High-quality and premium offers are also helping to put some value back into the category. Findus, for example, has launched a range of restaurant-quality ready meals with celebrity chef Jean-Christophe Novelli. The range includes three recipes with a £3.99 price point such as salmon fillet with coconut & lemongrass extracts in a coriander and aniseed infused oil; five products with a rrp of £2.99, including haddock mornay on a bed of spinach topped with a rich cheese mornay sauce, and lemon & honey roast chicken on a bed of creamy onion mash; and two desserts at £1.99 - apple & raisin crêpe crumble with white chocolate brandy sauce & toasted oats, and white & dark chocolate crêpe chocolat.
Hain Celestial, meanwhile, is trying to shake up the vegetarian frozen food sector with the relaunch of the Linda McCartney brand. New packaging, recipes and natural ingredients across the range are all part of the £1m relaunch to bring the brand back to growth.
Hain Celestial marketing manager James Gentle says: "The frozen food category has been struggling due to a lack of innovation and manufacturers focusing on value-engineering rather than the quality of products on offer. It has not kept pace with developments in the chilled sector such as the increase in premium offerings and the use of natural ingredients, and for this reason it has suffered.
"We intend to put real food values back into the sector so that consumers see that frozen can be just as tasty, if not better, than chilled."
Heinz has thrown its weight behind a mission to make frozen food fashionable again, and at the end of last year it launched a number of new products under the Weight Watchers from Heinz and Aunt Bessie's brands, supported by a £7m investment to drive growth across the frozen category. Thai red curry, creamy chicken tarragon and chilli con carne joined the range of Weight Watchers from Heinz ready meals, while the Aunt Bessie's brand added potato bake with cheese & onion and potato bake with cheese & leek (both rrp £1.79), and mashed potato with cheese, and mashed potato with spring onion (both rrp £1.59).
The Weight Watchers from Heinz brand is now worth £103m and is growing at 11%, according to IRI data for November 2006, and Aunt Bessie's is showing value growth of 6% year on year.

Sector by sector

Frozen vegetables: The frozen veg market, excluding potatoes, is now worth £359m, having grown by 3.7% over the past year, according to IRI data.
Frozen meat: The hottest April on record has seen Birds Eye frozen burger sales increase by 50%. Birds Eye marketing director Andy Beattie says: "Frozen burger sales have gone through the roof compared with this time last year, and it can clearly be attributed to the great weather we are having. If the weather this summer is as good as is predicted, we expect sales will continue to outperform previous expectations. The key message to customers is to stock up now to take advantage of the good weather and the impulse nature of the barbecuing occasion."

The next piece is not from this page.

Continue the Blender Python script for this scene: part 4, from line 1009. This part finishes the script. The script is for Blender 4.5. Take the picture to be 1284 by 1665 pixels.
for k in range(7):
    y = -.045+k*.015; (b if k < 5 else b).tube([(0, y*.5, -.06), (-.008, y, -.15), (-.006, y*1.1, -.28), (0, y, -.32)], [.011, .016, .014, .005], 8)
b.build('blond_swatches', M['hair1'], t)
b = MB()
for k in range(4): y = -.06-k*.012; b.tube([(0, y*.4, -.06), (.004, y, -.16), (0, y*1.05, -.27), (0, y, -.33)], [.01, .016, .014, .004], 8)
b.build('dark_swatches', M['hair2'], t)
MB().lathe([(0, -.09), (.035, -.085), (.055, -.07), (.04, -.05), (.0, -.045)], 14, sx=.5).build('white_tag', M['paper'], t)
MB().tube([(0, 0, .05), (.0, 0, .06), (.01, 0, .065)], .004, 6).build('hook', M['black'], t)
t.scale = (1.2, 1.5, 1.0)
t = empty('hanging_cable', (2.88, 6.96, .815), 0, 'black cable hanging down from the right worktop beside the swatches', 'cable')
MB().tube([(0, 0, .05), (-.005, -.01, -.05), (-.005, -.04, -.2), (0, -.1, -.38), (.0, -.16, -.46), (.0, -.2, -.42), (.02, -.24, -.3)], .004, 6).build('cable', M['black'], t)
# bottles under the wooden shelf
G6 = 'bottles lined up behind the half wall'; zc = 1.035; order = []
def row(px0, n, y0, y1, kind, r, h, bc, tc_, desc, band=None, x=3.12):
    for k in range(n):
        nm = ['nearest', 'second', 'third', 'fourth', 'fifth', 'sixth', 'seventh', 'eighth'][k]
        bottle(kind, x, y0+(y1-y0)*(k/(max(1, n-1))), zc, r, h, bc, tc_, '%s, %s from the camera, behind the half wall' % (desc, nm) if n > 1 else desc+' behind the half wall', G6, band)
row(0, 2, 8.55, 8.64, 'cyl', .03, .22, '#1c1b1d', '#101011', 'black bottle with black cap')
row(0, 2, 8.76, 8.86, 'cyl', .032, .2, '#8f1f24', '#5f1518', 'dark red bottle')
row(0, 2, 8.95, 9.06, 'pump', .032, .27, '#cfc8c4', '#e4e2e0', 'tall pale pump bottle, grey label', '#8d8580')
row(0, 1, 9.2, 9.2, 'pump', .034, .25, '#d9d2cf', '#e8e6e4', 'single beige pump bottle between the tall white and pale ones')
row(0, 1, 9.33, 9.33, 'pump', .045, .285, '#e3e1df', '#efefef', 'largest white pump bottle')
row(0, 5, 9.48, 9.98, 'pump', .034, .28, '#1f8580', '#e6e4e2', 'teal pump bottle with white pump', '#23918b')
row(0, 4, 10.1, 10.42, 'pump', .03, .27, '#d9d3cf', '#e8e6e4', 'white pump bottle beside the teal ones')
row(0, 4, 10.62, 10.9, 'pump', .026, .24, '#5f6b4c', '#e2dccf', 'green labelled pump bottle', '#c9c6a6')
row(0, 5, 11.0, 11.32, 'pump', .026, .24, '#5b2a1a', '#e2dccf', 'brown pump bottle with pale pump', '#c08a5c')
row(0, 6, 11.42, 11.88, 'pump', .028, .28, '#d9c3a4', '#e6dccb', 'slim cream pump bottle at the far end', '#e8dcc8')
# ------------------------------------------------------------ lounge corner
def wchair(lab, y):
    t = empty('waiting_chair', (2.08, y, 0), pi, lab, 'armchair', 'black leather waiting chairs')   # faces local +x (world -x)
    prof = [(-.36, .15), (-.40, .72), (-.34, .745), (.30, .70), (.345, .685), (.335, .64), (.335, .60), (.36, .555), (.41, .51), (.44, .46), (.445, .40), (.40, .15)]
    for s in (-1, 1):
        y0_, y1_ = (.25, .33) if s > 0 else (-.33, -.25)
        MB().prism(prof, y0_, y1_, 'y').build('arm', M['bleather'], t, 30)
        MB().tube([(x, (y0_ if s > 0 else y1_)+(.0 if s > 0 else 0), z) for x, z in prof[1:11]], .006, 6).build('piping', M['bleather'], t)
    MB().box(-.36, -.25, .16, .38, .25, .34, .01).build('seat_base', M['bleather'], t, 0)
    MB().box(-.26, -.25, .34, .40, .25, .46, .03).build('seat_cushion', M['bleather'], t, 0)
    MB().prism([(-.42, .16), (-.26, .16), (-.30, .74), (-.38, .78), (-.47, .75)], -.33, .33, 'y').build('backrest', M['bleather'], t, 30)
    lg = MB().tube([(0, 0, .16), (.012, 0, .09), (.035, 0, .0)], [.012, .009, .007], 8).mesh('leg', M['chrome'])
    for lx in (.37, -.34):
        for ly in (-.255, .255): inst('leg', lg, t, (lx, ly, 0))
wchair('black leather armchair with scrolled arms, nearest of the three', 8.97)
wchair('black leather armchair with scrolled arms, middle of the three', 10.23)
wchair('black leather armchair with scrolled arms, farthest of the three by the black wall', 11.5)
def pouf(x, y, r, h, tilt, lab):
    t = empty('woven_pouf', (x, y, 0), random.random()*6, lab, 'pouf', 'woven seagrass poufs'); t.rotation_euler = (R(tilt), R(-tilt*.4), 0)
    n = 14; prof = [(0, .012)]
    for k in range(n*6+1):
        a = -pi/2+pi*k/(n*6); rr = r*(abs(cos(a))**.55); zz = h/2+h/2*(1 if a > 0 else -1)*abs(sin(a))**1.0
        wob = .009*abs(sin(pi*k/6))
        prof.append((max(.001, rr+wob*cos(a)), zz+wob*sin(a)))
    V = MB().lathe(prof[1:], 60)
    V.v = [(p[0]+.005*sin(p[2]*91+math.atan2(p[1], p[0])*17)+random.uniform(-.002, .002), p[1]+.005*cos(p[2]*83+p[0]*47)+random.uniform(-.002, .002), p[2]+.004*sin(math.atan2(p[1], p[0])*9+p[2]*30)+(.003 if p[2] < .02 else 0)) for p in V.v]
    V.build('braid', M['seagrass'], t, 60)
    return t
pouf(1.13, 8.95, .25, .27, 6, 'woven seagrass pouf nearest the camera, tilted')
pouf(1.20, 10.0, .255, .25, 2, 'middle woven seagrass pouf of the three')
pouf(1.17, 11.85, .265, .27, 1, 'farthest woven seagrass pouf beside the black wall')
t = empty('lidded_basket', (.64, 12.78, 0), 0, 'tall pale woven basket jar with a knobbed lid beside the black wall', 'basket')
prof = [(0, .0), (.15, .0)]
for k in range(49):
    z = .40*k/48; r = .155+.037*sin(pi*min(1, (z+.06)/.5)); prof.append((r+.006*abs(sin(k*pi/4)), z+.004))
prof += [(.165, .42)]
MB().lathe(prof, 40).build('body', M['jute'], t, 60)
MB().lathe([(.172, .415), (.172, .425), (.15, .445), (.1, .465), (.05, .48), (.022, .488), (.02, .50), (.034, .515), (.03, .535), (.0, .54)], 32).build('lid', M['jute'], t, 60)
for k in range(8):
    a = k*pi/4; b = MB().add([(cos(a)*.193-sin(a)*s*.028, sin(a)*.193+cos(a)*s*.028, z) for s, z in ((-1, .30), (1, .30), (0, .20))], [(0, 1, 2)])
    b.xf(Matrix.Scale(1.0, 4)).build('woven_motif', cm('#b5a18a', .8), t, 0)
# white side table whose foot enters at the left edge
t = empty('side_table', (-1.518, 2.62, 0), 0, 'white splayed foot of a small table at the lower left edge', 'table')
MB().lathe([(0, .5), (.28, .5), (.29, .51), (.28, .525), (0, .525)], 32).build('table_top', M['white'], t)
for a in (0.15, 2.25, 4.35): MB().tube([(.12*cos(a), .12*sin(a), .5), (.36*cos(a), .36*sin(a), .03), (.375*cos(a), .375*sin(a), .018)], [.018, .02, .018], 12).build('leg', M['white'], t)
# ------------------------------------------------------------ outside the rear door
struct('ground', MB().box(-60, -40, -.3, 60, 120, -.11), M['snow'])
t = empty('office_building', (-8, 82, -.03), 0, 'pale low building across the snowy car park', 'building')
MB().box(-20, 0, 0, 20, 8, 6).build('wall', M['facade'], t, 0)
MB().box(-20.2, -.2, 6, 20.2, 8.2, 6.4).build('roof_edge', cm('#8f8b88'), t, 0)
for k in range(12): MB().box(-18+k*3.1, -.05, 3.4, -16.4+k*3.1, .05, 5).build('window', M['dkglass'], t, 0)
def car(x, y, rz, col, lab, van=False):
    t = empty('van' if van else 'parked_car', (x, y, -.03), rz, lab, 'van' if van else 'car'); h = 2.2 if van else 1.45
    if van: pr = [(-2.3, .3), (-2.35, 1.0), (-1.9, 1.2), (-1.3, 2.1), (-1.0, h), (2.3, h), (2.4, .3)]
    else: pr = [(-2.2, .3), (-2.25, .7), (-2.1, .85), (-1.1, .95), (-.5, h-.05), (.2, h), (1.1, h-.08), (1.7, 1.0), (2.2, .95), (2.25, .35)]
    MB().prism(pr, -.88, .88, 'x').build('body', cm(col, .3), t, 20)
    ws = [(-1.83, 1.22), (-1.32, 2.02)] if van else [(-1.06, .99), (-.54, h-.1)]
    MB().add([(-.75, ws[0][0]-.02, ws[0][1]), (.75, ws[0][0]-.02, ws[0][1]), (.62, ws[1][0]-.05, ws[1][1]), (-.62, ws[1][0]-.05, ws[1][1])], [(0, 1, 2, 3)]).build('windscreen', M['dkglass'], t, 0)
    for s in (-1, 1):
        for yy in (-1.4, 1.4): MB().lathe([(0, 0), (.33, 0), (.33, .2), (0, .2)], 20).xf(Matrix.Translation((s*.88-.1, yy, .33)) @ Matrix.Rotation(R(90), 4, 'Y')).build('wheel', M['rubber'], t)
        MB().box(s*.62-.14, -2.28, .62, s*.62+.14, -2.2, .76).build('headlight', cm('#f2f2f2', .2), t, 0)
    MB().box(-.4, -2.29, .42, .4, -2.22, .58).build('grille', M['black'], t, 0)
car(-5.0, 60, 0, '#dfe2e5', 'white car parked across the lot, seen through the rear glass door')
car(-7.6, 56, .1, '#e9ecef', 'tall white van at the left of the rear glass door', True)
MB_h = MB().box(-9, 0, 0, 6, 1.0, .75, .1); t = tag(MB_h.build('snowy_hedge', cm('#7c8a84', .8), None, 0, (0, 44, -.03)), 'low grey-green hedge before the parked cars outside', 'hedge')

Frozen fish: Worth more than £600m, the frozen fish category grew in value by 3.5% in 2006, which reversed the decline of 2005. The biggest issue the category faces is the reliance on cod, which continues to see large price rises year on year due to increasing supply constraints. Birds Eye has introduced Alaskan Pollock, which is a natural source of Omega 3 and more popular than cod overall in Europe. Wild salmon from the Pacific is used in Birds Eye Simply Salmon in a move to extend its repertoire of species.

Frozen poultry: Frozen poultry is worth £254m and has seen some decline over the past year, but this has slowed and in the past 12 weeks the sector has been in growth.